#### INFORMATION PROVIDED ####
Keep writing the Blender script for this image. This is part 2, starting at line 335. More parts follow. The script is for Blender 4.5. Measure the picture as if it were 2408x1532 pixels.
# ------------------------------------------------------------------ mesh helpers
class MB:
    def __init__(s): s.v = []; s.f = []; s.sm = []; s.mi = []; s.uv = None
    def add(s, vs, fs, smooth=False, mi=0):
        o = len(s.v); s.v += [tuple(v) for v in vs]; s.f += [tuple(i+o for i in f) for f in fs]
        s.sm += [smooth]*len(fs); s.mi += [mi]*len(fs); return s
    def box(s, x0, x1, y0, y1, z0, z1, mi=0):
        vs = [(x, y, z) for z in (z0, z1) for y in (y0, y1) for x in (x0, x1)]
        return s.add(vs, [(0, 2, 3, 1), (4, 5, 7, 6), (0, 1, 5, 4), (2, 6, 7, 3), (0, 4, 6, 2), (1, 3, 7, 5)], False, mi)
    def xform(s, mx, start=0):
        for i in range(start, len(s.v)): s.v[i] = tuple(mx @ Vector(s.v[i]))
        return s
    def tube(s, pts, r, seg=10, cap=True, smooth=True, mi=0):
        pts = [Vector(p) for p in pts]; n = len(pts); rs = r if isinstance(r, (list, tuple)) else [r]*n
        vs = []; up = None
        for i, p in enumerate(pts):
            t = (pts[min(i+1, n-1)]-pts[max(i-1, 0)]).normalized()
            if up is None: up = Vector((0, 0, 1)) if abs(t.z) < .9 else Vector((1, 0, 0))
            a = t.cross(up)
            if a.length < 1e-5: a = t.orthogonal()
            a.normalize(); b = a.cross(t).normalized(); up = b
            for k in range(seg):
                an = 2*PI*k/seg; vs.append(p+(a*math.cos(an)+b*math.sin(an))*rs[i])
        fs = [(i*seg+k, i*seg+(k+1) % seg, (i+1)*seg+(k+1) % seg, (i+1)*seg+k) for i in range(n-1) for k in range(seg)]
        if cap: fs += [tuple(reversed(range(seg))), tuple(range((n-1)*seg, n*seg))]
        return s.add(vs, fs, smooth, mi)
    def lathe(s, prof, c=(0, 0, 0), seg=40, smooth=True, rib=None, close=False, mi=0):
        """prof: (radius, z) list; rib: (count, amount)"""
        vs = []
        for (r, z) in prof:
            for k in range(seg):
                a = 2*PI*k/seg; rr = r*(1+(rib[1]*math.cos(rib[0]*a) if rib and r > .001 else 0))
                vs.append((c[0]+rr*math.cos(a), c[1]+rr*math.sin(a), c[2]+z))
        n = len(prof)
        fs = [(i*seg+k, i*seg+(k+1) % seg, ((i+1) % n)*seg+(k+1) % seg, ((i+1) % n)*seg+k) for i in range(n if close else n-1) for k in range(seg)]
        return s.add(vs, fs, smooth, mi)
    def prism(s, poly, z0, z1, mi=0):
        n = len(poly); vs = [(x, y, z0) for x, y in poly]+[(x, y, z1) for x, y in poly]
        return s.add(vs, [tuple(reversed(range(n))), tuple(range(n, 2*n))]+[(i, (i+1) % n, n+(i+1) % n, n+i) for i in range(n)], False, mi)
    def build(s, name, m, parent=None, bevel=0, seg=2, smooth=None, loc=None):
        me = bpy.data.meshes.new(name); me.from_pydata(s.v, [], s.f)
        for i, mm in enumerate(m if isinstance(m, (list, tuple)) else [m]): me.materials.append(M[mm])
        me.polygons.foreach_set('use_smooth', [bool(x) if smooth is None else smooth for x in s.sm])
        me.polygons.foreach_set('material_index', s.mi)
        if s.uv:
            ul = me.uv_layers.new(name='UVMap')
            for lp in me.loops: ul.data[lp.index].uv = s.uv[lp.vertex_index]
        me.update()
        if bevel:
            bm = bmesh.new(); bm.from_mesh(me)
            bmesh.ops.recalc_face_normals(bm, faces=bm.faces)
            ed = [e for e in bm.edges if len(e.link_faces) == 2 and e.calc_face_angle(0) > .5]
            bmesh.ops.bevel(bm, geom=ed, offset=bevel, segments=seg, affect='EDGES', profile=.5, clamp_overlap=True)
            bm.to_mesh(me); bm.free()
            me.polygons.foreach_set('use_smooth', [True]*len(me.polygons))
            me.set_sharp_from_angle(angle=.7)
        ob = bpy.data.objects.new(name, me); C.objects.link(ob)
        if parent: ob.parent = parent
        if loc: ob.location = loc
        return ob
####
### YOUR INSTRUCTIONS
Your task is to transcribe the listing above in full, exactly as given.

### THE OUTPUT
Keep writing the Blender script for this image. This is part 2, starting at line 335. More parts follow. The script is for Blender 4.5. Measure the picture as if it were 2408x1532 pixels.
# ------------------------------------------------------------------ mesh helpers
class MB:
    def __init__(s): s.v = []; s.f = []; s.sm = []; s.mi = []; s.uv = None
    def add(s, vs, fs, smooth=False, mi=0):
        o = len(s.v); s.v += [tuple(v) for v in vs]; s.f += [tuple(i+o for i in f) for f in fs]
        s.sm += [smooth]*len(fs); s.mi += [mi]*len(fs); return s
    def box(s, x0, x1, y0, y1, z0, z1, mi=0):
        vs = [(x, y, z) for z in (z0, z1) for y in (y0, y1) for x in (x0, x1)]
        return s.add(vs, [(0, 2, 3, 1), (4, 5, 7, 6), (0, 1, 5, 4), (2, 6, 7, 3), (0, 4, 6, 2), (1, 3, 7, 5)], False, mi)
    def xform(s, mx, start=0):
        for i in range(start, len(s.v)): s.v[i] = tuple(mx @ Vector(s.v[i]))
        return s
    def tube(s, pts, r, seg=10, cap=True, smooth=True, mi=0):
        pts = [Vector(p) for p in pts]; n = len(pts); rs = r if isinstance(r, (list, tuple)) else [r]*n
        vs = []; up = None
        for i, p in enumerate(pts):
            t = (pts[min(i+1, n-1)]-pts[max(i-1, 0)]).normalized()
            if up is None: up = Vector((0, 0, 1)) if abs(t.z) < .9 else Vector((1, 0, 0))
            a = t.cross(up)
            if a.length < 1e-5: a = t.orthogonal()
            a.normalize(); b = a.cross(t).normalized(); up = b
            for k in range(seg):
                an = 2*PI*k/seg; vs.append(p+(a*math.cos(an)+b*math.sin(an))*rs[i])
        fs = [(i*seg+k, i*seg+(k+1) % seg, (i+1)*seg+(k+1) % seg, (i+1)*seg+k) for i in range(n-1) for k in range(seg)]
        if cap: fs += [tuple(reversed(range(seg))), tuple(range((n-1)*seg, n*seg))]
        return s.add(vs, fs, smooth, mi)
    def lathe(s, prof, c=(0, 0, 0), seg=40, smooth=True, rib=None, close=False, mi=0):
        """prof: (radius, z) list; rib: (count, amount)"""
        vs = []
        for (r, z) in prof:
            for k in range(seg):
                a = 2*PI*k/seg; rr = r*(1+(rib[1]*math.cos(rib[0]*a) if rib and r > .001 else 0))
                vs.append((c[0]+rr*math.cos(a), c[1]+rr*math.sin(a), c[2]+z))
        n = len(prof)
        fs = [(i*seg+k, i*seg+(k+1) % seg, ((i+1) % n)*seg+(k+1) % seg, ((i+1) % n)*seg+k) for i in range(n if close else n-1) for k in range(seg)]
        return s.add(vs, fs, smooth, mi)
    def prism(s, poly, z0, z1, mi=0):
        n = len(poly); vs = [(x, y, z0) for x, y in poly]+[(x, y, z1) for x, y in poly]
        return s.add(vs, [tuple(reversed(range(n))), tuple(range(n, 2*n))]+[(i, (i+1) % n, n+(i+1) % n, n+i) for i in range(n)], False, mi)
    def build(s, name, m, parent=None, bevel=0, seg=2, smooth=None, loc=None):
        me = bpy.data.meshes.new(name); me.from_pydata(s.v, [], s.f)
        for i, mm in enumerate(m if isinstance(m, (list, tuple)) else [m]): me.materials.append(M[mm])
        me.polygons.foreach_set('use_smooth', [bool(x) if smooth is None else smooth for x in s.sm])
        me.polygons.foreach_set('material_index', s.mi)
        if s.uv:
            ul = me.uv_layers.new(name='UVMap')
            for lp in me.loops: ul.data[lp.index].uv = s.uv[lp.vertex_index]
        me.update()
        if bevel:
            bm = bmesh.new(); bm.from_mesh(me)
            bmesh.ops.recalc_face_normals(bm, faces=bm.faces)
            ed = [e for e in bm.edges if len(e.link_faces) == 2 and e.calc_face_angle(0) > .5]
            bmesh.ops.bevel(bm, geom=ed, offset=bevel, segments=seg, affect='EDGES', profile=.5, clamp_overlap=True)
            bm.to_mesh(me); bm.free()
            me.polygons.foreach_set('use_smooth', [True]*len(me.polygons))
            me.set_sharp_from_angle(angle=.7)
        ob = bpy.data.objects.new(name, me); C.objects.link(ob)
        if parent: ob.parent = parent
        if loc: ob.location = loc
        return ob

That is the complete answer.